Frankenstein in New York
The Frankenstein of 14th Street

By the time James Whale’s FRANKENSTEIN made it to New York, the film had hopscotched across America for two weeks, toppling box-office records along the way. On December 4, 1931, New Yorkers queued outside the Mayfair Theater in freezing rain for a look at the season’s Monster sensation. Extra showings were added to accommodate the endless crowds and by week’s end, over 76,000 patrons had set a new attendance record for the Times Square venue. The film would deploy to other area movie houses as a reliable attraction well into 1932.

This wonderful still of a Frankenstein Monster stand-in perched on an RKO promo truck has been circulating on the net, but without information as to date or location. It’s obviously an early promo stunt. The title of a Cagney film, BLONDE CRAZY —released, like FRANKENSTEIN, in mid-November ‘31 — appears behind the box-office booth. The theater is identified on the truck panel: It’s the RKO Jefferson, at 214 East 14th Street, near 3rd Avenue.

Universal’s Publicity Department suggested the “robot ballyhoo” stunt, having someone in Monster getup patrol the lobby and house front, or going for a spin around the block lugging ads on a sandwich board. Any tall man in a dark suit would do, usually decked-out in a fright wig and some greenish makeup to help the illusion. The player, here, is unidentified — perhaps a slumming vaudevillian or just someone off the street. A job was a job in Depression times. This facsimile Frankenstein wears a long-haired widow’s peak wig, knee-high boots and heavy gloves, like mechanical hands. FRANKENSTEIN posters sometimes gave Karloff what appears to be riveted steel arms.

Built in 1913 in the notorious Gashouse District as a top-notch Vaudeville theater, the Jefferson earned a reputation among show people as “the toughest house in New York”. The Marx Borthers, George Burns and Mae West were among those who braved the turbulent audiences.

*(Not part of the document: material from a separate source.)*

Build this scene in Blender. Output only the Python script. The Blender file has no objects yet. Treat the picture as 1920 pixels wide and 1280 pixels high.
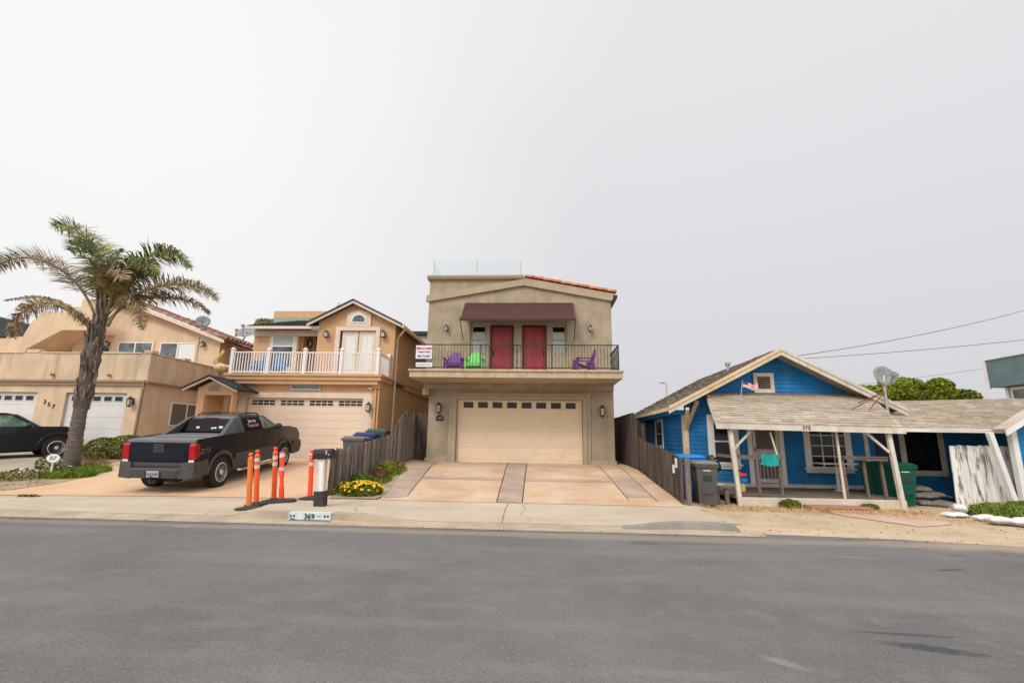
import bpy, math, random
from mathutils import Vector, Matrix, noise
random.seed(7)
S = bpy.context.scene
COL = S.collection
rad = math.radians
# ------------------------------------------------------------ camera
EYE = 1.55
cam_d = bpy.data.cameras.new("camera"); cam = bpy.data.objects.new("camera", cam_d); COL.objects.link(cam)
cam_d.sensor_width = 36; cam_d.lens = 36 * 900 / 1920; cam_d.clip_end = 3000; cam_d.clip_start = .05
pitch = math.atan(186 / 900.); roll = rad(.9); yaw = math.atan(55 / 900 * math.cos(pitch))
fw = Vector((-math.sin(yaw) * math.cos(pitch), math.cos(yaw) * math.cos(pitch), math.sin(pitch)))
rt = Vector((math.cos(yaw), math.sin(yaw), 0)); up = rt.cross(fw)
r2 = math.cos(roll) * rt + math.sin(roll) * up; u2 = -math.sin(roll) * rt + math.cos(roll) * up
m = Matrix((r2, u2, -fw)).transposed().to_4x4(); m.translation = (0, 0, EYE)
cam.matrix_world = m
S.camera = cam
# ------------------------------------------------------------ overcast sky and sun
SUN_EL, SUN_AZ = rad(42), rad(207)          # high, behind the camera to the left
W = bpy.data.worlds.new("World"); S.world = W; W.use_nodes = True
nt = W.node_tree; nt.nodes.clear(); N = nt.nodes.new; L = nt.links.new
out = N("ShaderNodeOutputWorld"); bg = N("ShaderNodeBackground"); L(bg.outputs[0], out.inputs[0])
sky = N("ShaderNodeTexSky"); sky.sky_type = 'NISHITA'; sky.sun_disc = False
sky.sun_elevation = SUN_EL; sky.sun_rotation = SUN_AZ; sky.dust_density = 4
tc = N("ShaderNodeTexCoord"); sp = N("ShaderNodeSeparateXYZ"); L(tc.outputs['Generated'], sp.inputs[0])
mr = N("ShaderNodeMapRange"); mr.inputs['From Min'].default_value = -.75; mr.inputs['From Max'].default_value = .62; mr.interpolation_type = 'SMOOTHSTEP'
L(sp.outputs[0], mr.inputs[0])
no = N("ShaderNodeTexNoise"); no.inputs['Scale'].default_value = 1.3; no.inputs['Detail'].default_value = 4; L(tc.outputs['Generated'], no.inputs['Vector'])
ad = N("ShaderNodeMath"); ad.operation = 'MULTIPLY_ADD'; ad.inputs[1].default_value = .5; ad.use_clamp = True
su = N("ShaderNodeMath"); su.operation = 'SUBTRACT'; su.inputs[1].default_value = .25
L(no.outputs[0], ad.inputs[0]); L(mr.outputs[0], ad.inputs[2]); L(ad.outputs[0], su.inputs[0])
cm = N("ShaderNodeMix"); cm.data_type = 'RGBA'; el = N("ShaderNodeMapRange"); el.inputs['From Min'].default_value = .05; el.inputs['From Max'].default_value = .72; el.inputs['To Min'].default_value = 1; el.inputs['To Max'].default_value = .6
L(sp.outputs[2], el.inputs[0]); em = N("ShaderNodeMath"); em.operation = 'MULTIPLY'; L(su.outputs[0], em.inputs[0]); L(el.outputs[0], em.inputs[1]); L(em.outputs[0], cm.inputs[0])
cm.inputs[6].default_value = (.915, .915, .905, 1); cm.inputs[7].default_value = (.60, .59, .642, 1)
ze = N("ShaderNodeMapRange"); ze.inputs['From Min'].default_value = .8; ze.inputs['From Max'].default_value = .97
ze.inputs['To Min'].default_value = 1; ze.inputs['To Max'].default_value = 2.0; L(sp.outputs[2], ze.inputs[0])
hz = N("ShaderNodeMapRange"); hz.inputs['From Min'].default_value = 0; hz.inputs['From Max'].default_value = .5
hz.inputs['To Min'].default_value = .96; hz.inputs['To Max'].default_value = 1.03; L(sp.outputs[2], hz.inputs[0])
mm = N("ShaderNodeMath"); mm.operation = 'MULTIPLY'; L(ze.outputs[0], mm.inputs[0]); L(hz.outputs[0], mm.inputs[1])
bk = N("ShaderNodeMapRange"); bk.inputs['From Min'].default_value = .1; bk.inputs['From Max'].default_value = -.6
bk.inputs['To Min'].default_value = 1; bk.inputs['To Max'].default_value = 1.55; L(sp.outputs[1], bk.inputs[0])
m3 = N("ShaderNodeMath"); m3.operation = 'MULTIPLY'; L(mm.outputs[0], m3.inputs[0]); L(bk.outputs[0], m3.inputs[1])
vs = N("ShaderNodeVectorMath"); vs.operation = 'SCALE'; L(cm.outputs[2], vs.inputs[0]); L(m3.outputs[0], vs.inputs[3])
sk = N("ShaderNodeVectorMath"); sk.operation = 'MULTIPLY_ADD'; sk.inputs[1].default_value = (.004, .004, .004)
L(sky.outputs[0], sk.inputs[0]); L(vs.outputs[0], sk.inputs[2])
L(sk.outputs[0], bg.inputs[0]); bg.inputs[1].default_value = 1
sd = bpy.data.lights.new("sun", 'SUN'); sd.energy = 1.5; sd.angle = rad(14); sd.color = (1, .93, .82)
sun = bpy.data.objects.new("sun", sd); COL.objects.link(sun)
sdir = Vector((math.sin(SUN_AZ) * math.cos(SUN_EL), math.cos(SUN_AZ) * math.cos(SUN_EL), math.sin(SUN_EL)))
sun.rotation_euler = sdir.to_track_quat('Z', 'Y').to_euler()
S.view_settings.view_transform = 'Standard'; S.view_settings.look = 'None'; S.view_settings.exposure = 0; S.view_settings.gamma = 1

# ------------------------------------------------------------ materials
MATS = {}
def mat(name, col, rough=.8, var=.08, scale=3., bump=0., bscale=60., metal=0., spec=.3, col2=None, alpha=None,
        stain=None, coat=0., trans=0., emit=None, stretch=None, lo=.4, hi=.62):
    if name in MATS: return MATS[name]
    m = bpy.data.materials.new(name); m.use_nodes = True; t = m.node_tree; n = t.nodes.new; l = t.links.new
    b = t.nodes['Principled BSDF']; tcn = n("ShaderNodeTexCoord"); vec = tcn.outputs['Object']
    if stretch:
        mp = n("ShaderNodeMapping"); mp.inputs['Scale'].default_value = stretch; l(vec, mp.inputs[0]); vec = mp.outputs[0]
    nz = n("ShaderNodeTexNoise"); nz.inputs['Scale'].default_value = scale; nz.inputs['Detail'].default_value = 6; nz.inputs['Roughness'].default_value = .62
    l(vec, nz.inputs['Vector'])
    c = Vector(col)
    mx = n("ShaderNodeMix"); mx.data_type = 'RGBA'
    a_, b_ = c * (1 - var), c * (1 + var)
    if col2: b_ = Vector(col2); a_ = c
    mx.inputs[6].default_value = (*a_, 1); mx.inputs[7].default_value = (*b_, 1)
    rm = n("ShaderNodeMapRange"); rm.inputs['From Min'].default_value = lo; rm.inputs['From Max'].default_value = hi; l(nz.outputs[0], rm.inputs[0]); l(rm.outputs[0], mx.inputs[0])
    cur = mx.outputs[2]
    if stain:                                # (colour, scale, amount, stretch)
        sc_, ss, sa, st = stain
        mp2 = n("ShaderNodeMapping"); mp2.inputs['Scale'].default_value = st; l(tcn.outputs['Object'], mp2.inputs[0])
        n2 = n("ShaderNodeTexNoise"); n2.inputs['Scale'].default_value = ss; n2.inputs['Detail'].default_value = 5; l(mp2.outputs[0], n2.inputs['Vector'])
        r_2 = n("ShaderNodeMapRange"); r_2.inputs['From Min'].default_value = .5; r_2.inputs['From Max'].default_value = .75; r_2.inputs['To Max'].default_value = sa
        l(n2.outputs[0], r_2.inputs[0]); m2 = n("ShaderNodeMix"); m2.data_type = 'RGBA'; l(r_2.outputs[0], m2.inputs[0]); l(cur, m2.inputs[6]); m2.inputs[7].default_value = (*sc_, 1); cur = m2.outputs[2]
    at = n("ShaderNodeAttribute"); at.attribute_name = 'tint'
    vm = n("ShaderNodeVectorMath"); vm.operation = 'MULTIPLY'; l(cur, vm.inputs[0]); l(at.outputs['Color'], vm.inputs[1])
    l(vm.outputs[0], b.inputs['Base Color'])
    b.inputs['Roughness'].default_value = rough; b.inputs['Metallic'].default_value = metal
    b.inputs['Specular IOR Level'].default_value = spec; b.inputs['Coat Weight'].default_value = coat
    if alpha is not None: b.inputs['Alpha'].default_value = alpha
    if trans: b.inputs['Transmission Weight'].default_value = trans
    if bump:
        nb = n("ShaderNodeTexNoise"); nb.inputs['Scale'].default_value = bscale; nb.inputs['Detail'].default_value = 4; l(vec, nb.inputs['Vector'])
        bp = n("ShaderNodeBump"); bp.inputs['Strength'].default_value = bump; bp.inputs['Distance'].default_value = .02; l(nb.outputs[0], bp.inputs['Height']); l(bp.outputs[0], b.inputs['Normal'])
    MATS[name] = m; return m
M = {}
M['stucco_tan'] = mat('stucco_tan', (.385, .315, .225), .95, .13, 1.6, 1, 30, stain=((.28, .22, .15), 1.3, .38, (3, 3, .3)))
M['stucco_tan_trim'] = mat('stucco_tan_trim', (.41, .335, .24), .95, .07, 2, .5, 45)
M['slab_tan'] = mat('slab_tan', (.50, .41, .28), .9, .1, 2, .4, 40, stain=((.32, .23, .13), 1.6, .6, (4, 1, .4)))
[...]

Live acts still supported the featured movies when the theater was refurbished in 1947, but attendance had begun a downward trend, not the least because of wholesale evictions as the city enacted a plan to remodel the neighborhood. Competition from television would accelerate the Jefferson’s decline. KING KONG (1933) played the Jefferson on its highly publicized re-release in 1952, and horror host Zacherley brought his live spook show there in the Sixties. In the Seventies, on its last legs, the house switched to Spanish language programming for a while and then, in increasingly depressing disrepair, turned to porno. The once-proud Jefferson was eventually abandoned, an eyesore for twenty years until it was demolished in 1999.

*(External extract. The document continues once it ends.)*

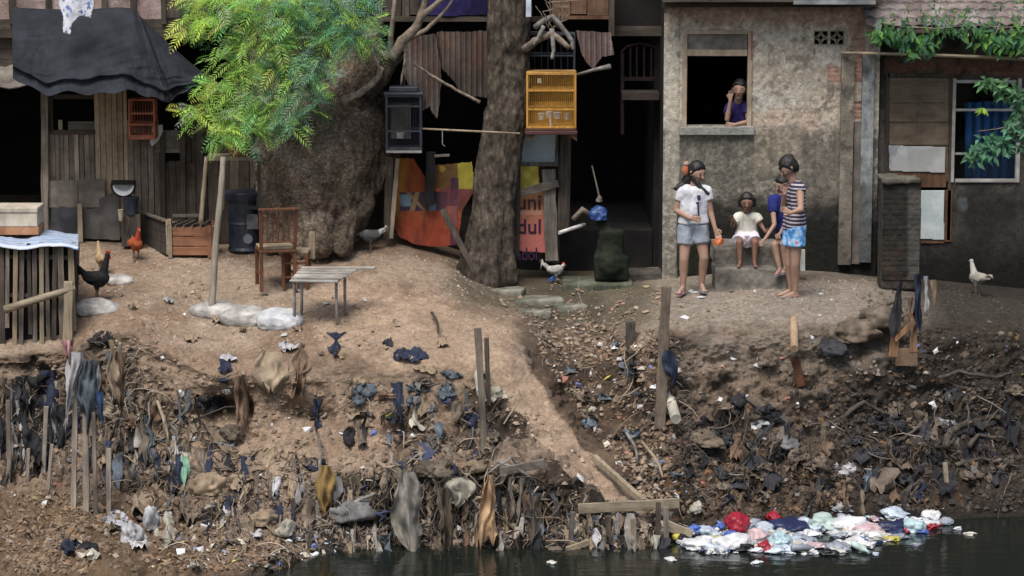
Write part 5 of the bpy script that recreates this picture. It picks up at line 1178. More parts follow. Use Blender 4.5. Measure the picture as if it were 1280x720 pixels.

An interesting sidenote: Right next door to the Jefferson is an Otto Altenburg piano store. Back in the day, the Altenburg company made a point of opening piano showrooms on the same block as theaters. The New Jersey-based company, founded in 1855, is still going strong today. The second-floor showroom at 212 East 14th Street closed in the late Thirties and was taken over by Irving Klaw’s legendary Movie Star News store, an exclusive outlet for celebrity photos and Klaw’s famous home-made cheescake and bondage stills. By the Fifties, it would become the go-to shop for Bettie Page fans. Movie Star News moved away in the mid-Eighties, when the area was at its seediest. The neighborhood today is completely transformed but the site of the storied Jefferson remains an empty lot.

Attended by men in hats and caps, including one gentleman in a neat bowler, the Frankenstein of 14th Street recalls a lost era when a couple could see live entertainment and a new movie in a palace settting for change on a dollar and the fun spilled onto the street outside, the house front festooned with eye-popping displays — note the Frankenstein title in dancing 3-D letters — and you might even bump into The Monster himself!